Recorded information:
##########
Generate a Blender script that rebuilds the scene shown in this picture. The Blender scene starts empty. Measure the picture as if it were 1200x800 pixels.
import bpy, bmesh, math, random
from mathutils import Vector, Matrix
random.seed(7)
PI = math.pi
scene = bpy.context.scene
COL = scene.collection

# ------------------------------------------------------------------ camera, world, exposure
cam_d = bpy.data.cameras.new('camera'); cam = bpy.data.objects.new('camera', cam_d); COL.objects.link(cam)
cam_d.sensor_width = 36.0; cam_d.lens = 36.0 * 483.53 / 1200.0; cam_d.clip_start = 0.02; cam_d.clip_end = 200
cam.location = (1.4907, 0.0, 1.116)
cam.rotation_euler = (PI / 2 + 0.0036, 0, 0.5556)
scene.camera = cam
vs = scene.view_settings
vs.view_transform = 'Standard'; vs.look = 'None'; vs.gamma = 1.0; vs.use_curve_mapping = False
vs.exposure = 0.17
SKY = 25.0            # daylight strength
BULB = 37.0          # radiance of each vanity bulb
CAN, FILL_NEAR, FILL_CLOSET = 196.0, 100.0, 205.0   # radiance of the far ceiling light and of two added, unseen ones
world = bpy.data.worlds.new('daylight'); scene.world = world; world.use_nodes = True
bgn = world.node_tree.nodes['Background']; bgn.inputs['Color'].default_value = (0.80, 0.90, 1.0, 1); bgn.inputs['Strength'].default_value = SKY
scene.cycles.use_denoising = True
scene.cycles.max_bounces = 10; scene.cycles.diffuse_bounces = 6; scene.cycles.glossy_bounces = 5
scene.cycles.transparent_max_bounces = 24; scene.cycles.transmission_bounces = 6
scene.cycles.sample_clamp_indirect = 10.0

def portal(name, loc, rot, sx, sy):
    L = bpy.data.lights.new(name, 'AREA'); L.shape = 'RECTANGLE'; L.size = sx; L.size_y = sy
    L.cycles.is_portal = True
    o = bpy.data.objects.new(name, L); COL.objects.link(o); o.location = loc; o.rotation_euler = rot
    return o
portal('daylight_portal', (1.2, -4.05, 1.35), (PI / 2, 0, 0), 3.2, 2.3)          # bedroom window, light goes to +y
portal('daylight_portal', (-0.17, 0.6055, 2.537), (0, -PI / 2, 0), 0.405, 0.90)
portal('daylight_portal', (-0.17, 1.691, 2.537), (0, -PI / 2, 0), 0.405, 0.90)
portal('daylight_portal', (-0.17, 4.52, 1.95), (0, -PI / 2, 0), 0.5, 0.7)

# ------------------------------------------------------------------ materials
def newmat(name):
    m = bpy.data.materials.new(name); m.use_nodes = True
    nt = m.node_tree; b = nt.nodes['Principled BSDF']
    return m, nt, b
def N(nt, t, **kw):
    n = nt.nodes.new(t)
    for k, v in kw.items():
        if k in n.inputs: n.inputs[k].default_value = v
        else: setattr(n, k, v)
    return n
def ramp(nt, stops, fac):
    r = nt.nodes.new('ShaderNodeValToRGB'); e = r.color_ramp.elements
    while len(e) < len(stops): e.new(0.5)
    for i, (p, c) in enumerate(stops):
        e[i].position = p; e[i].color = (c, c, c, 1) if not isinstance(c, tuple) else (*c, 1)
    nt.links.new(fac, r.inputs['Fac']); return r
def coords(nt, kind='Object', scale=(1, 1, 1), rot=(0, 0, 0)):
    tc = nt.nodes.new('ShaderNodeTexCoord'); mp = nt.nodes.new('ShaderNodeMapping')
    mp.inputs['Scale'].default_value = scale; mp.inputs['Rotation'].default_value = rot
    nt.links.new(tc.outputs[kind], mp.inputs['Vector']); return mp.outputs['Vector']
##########
Work to be completed:
Make an exact copy of the data above.

Response to this task:
Generate a Blender script that rebuilds the scene shown in this picture. The Blender scene starts empty. Measure the picture as if it were 1200x800 pixels.
import bpy, bmesh, math, random
from mathutils import Vector, Matrix
random.seed(7)
PI = math.pi
scene = bpy.context.scene
COL = scene.collection

# ------------------------------------------------------------------ camera, world, exposure
cam_d = bpy.data.cameras.new('camera'); cam = bpy.data.objects.new('camera', cam_d); COL.objects.link(cam)
cam_d.sensor_width = 36.0; cam_d.lens = 36.0 * 483.53 / 1200.0; cam_d.clip_start = 0.02; cam_d.clip_end = 200
cam.location = (1.4907, 0.0, 1.116)
cam.rotation_euler = (PI / 2 + 0.0036, 0, 0.5556)
scene.camera = cam
vs = scene.view_settings
vs.view_transform = 'Standard'; vs.look = 'None'; vs.gamma = 1.0; vs.use_curve_mapping = False
vs.exposure = 0.17
SKY = 25.0            # daylight strength
BULB = 37.0          # radiance of each vanity bulb
CAN, FILL_NEAR, FILL_CLOSET = 196.0, 100.0, 205.0   # radiance of the far ceiling light and of two added, unseen ones
world = bpy.data.worlds.new('daylight'); scene.world = world; world.use_nodes = True
bgn = world.node_tree.nodes['Background']; bgn.inputs['Color'].default_value = (0.80, 0.90, 1.0, 1); bgn.inputs['Strength'].default_value = SKY
scene.cycles.use_denoising = True
scene.cycles.max_bounces = 10; scene.cycles.diffuse_bounces = 6; scene.cycles.glossy_bounces = 5
scene.cycles.transparent_max_bounces = 24; scene.cycles.transmission_bounces = 6
scene.cycles.sample_clamp_indirect = 10.0

def portal(name, loc, rot, sx, sy):
    L = bpy.data.lights.new(name, 'AREA'); L.shape = 'RECTANGLE'; L.size = sx; L.size_y = sy
    L.cycles.is_portal = True
    o = bpy.data.objects.new(name, L); COL.objects.link(o); o.location = loc; o.rotation_euler = rot
    return o
portal('daylight_portal', (1.2, -4.05, 1.35), (PI / 2, 0, 0), 3.2, 2.3)          # bedroom window, light goes to +y
portal('daylight_portal', (-0.17, 0.6055, 2.537), (0, -PI / 2, 0), 0.405, 0.90)
portal('daylight_portal', (-0.17, 1.691, 2.537), (0, -PI / 2, 0), 0.405, 0.90)
portal('daylight_portal', (-0.17, 4.52, 1.95), (0, -PI / 2, 0), 0.5, 0.7)

# ------------------------------------------------------------------ materials
def newmat(name):
    m = bpy.data.materials.new(name); m.use_nodes = True
    nt = m.node_tree; b = nt.nodes['Principled BSDF']
    return m, nt, b
def N(nt, t, **kw):
    n = nt.nodes.new(t)
    for k, v in kw.items():
        if k in n.inputs: n.inputs[k].default_value = v
        else: setattr(n, k, v)
    return n
def ramp(nt, stops, fac):
    r = nt.nodes.new('ShaderNodeValToRGB'); e = r.color_ramp.elements
    while len(e) < len(stops): e.new(0.5)
    for i, (p, c) in enumerate(stops):
        e[i].position = p; e[i].color = (c, c, c, 1) if not isinstance(c, tuple) else (*c, 1)
    nt.links.new(fac, r.inputs['Fac']); return r
def coords(nt, kind='Object', scale=(1, 1, 1), rot=(0, 0, 0)):
    tc = nt.nodes.new('ShaderNodeTexCoord'); mp = nt.nodes.new('ShaderNodeMapping')
    mp.inputs['Scale'].default_value = scale; mp.inputs['Rotation'].default_value = rot
    nt.links.new(tc.outputs[kind], mp.inputs['Vector']); return mp.outputs['Vector']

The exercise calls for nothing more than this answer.